>> begin

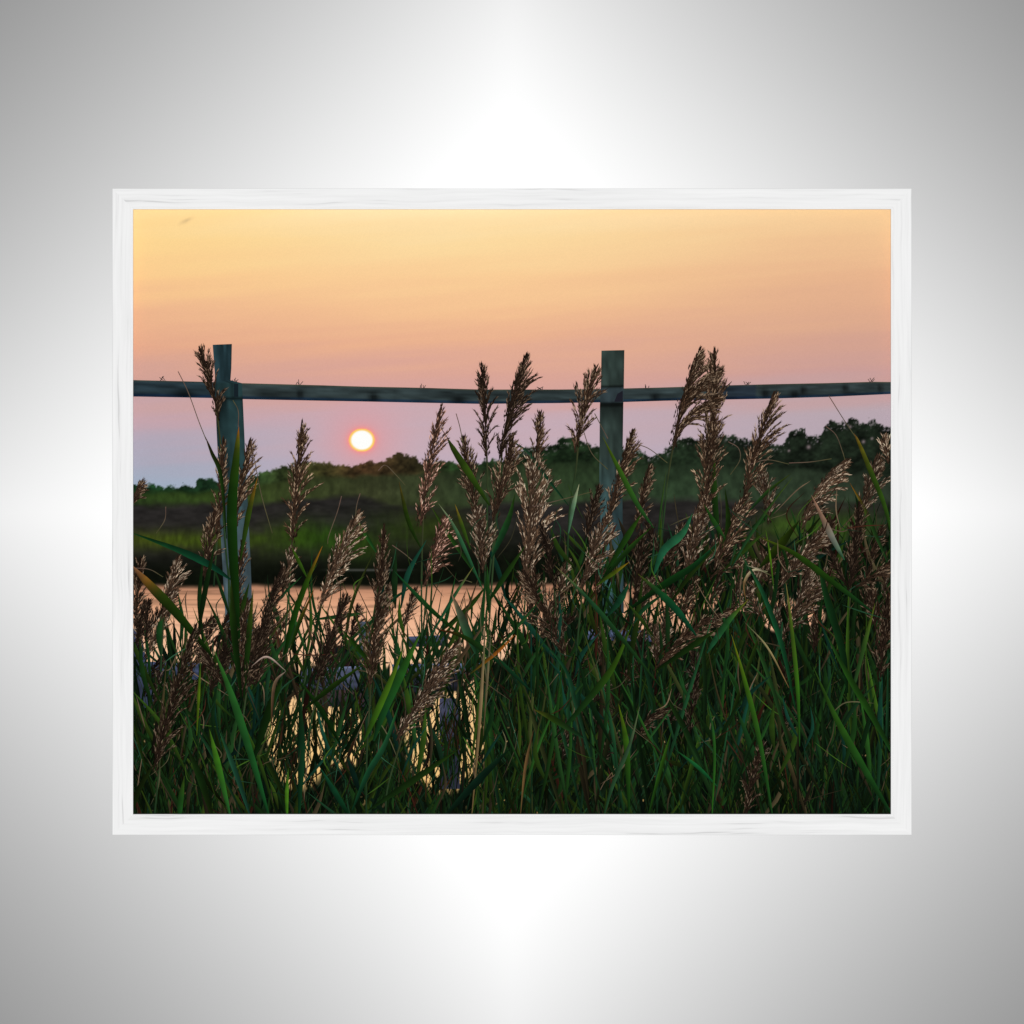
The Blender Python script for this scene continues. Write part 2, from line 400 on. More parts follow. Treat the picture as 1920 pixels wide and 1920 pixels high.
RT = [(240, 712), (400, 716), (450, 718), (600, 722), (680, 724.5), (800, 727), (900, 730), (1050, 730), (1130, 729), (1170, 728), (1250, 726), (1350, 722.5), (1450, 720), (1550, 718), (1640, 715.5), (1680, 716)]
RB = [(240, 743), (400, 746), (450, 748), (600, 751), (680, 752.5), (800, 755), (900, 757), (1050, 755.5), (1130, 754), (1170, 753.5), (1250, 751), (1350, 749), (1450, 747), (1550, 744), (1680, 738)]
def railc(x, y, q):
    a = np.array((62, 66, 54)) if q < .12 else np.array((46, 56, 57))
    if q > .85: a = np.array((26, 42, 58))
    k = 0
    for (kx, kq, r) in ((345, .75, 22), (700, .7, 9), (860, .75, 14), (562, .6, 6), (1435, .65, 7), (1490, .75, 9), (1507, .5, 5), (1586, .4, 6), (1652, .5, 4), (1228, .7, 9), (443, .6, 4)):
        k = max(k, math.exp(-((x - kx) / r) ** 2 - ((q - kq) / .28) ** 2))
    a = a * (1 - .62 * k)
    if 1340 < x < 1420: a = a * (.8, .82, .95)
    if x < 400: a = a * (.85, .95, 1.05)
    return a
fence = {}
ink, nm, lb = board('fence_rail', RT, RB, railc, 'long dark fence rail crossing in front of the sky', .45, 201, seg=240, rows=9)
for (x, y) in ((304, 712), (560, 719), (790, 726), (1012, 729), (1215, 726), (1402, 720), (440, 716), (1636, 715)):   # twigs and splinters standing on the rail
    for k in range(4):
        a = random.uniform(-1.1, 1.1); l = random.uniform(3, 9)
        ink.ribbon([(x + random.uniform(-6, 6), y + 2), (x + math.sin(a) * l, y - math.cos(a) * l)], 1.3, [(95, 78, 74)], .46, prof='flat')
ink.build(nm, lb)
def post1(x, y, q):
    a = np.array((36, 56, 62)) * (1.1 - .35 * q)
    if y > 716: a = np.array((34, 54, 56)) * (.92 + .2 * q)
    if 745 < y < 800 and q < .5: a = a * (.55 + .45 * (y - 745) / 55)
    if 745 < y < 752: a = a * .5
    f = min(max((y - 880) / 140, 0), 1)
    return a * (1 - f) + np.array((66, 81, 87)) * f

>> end

**Your objective:**
Please set down each line of the data above exactly as written, without the pictures.

**Problem solution:**
The Blender Python script for this scene continues. Write part 2, from line 400 on. More parts follow. Treat the picture as 1920 pixels wide and 1920 pixels high.
RT = [(240, 712), (400, 716), (450, 718), (600, 722), (680, 724.5), (800, 727), (900, 730), (1050, 730), (1130, 729), (1170, 728), (1250, 726), (1350, 722.5), (1450, 720), (1550, 718), (1640, 715.5), (1680, 716)]
RB = [(240, 743), (400, 746), (450, 748), (600, 751), (680, 752.5), (800, 755), (900, 757), (1050, 755.5), (1130, 754), (1170, 753.5), (1250, 751), (1350, 749), (1450, 747), (1550, 744), (1680, 738)]
def railc(x, y, q):
    a = np.array((62, 66, 54)) if q < .12 else np.array((46, 56, 57))
    if q > .85: a = np.array((26, 42, 58))
    k = 0
    for (kx, kq, r) in ((345, .75, 22), (700, .7, 9), (860, .75, 14), (562, .6, 6), (1435, .65, 7), (1490, .75, 9), (1507, .5, 5), (1586, .4, 6), (1652, .5, 4), (1228, .7, 9), (443, .6, 4)):
        k = max(k, math.exp(-((x - kx) / r) ** 2 - ((q - kq) / .28) ** 2))
    a = a * (1 - .62 * k)
    if 1340 < x < 1420: a = a * (.8, .82, .95)
    if x < 400: a = a * (.85, .95, 1.05)
    return a
fence = {}
ink, nm, lb = board('fence_rail', RT, RB, railc, 'long dark fence rail crossing in front of the sky', .45, 201, seg=240, rows=9)
for (x, y) in ((304, 712), (560, 719), (790, 726), (1012, 729), (1215, 726), (1402, 720), (440, 716), (1636, 715)):   # twigs and splinters standing on the rail
    for k in range(4):
        a = random.uniform(-1.1, 1.1); l = random.uniform(3, 9)
        ink.ribbon([(x + random.uniform(-6, 6), y + 2), (x + math.sin(a) * l, y - math.cos(a) * l)], 1.3, [(95, 78, 74)], .46, prof='flat')
ink.build(nm, lb)
def post1(x, y, q):
    a = np.array((36, 56, 62)) * (1.1 - .35 * q)
    if y > 716: a = np.array((34, 54, 56)) * (.92 + .2 * q)
    if 745 < y < 800 and q < .5: a = a * (.55 + .45 * (y - 745) / 55)
    if 745 < y < 752: a = a * .5
    f = min(max((y - 880) / 140, 0), 1)
    return a * (1 - f) + np.array((66, 81, 87)) * f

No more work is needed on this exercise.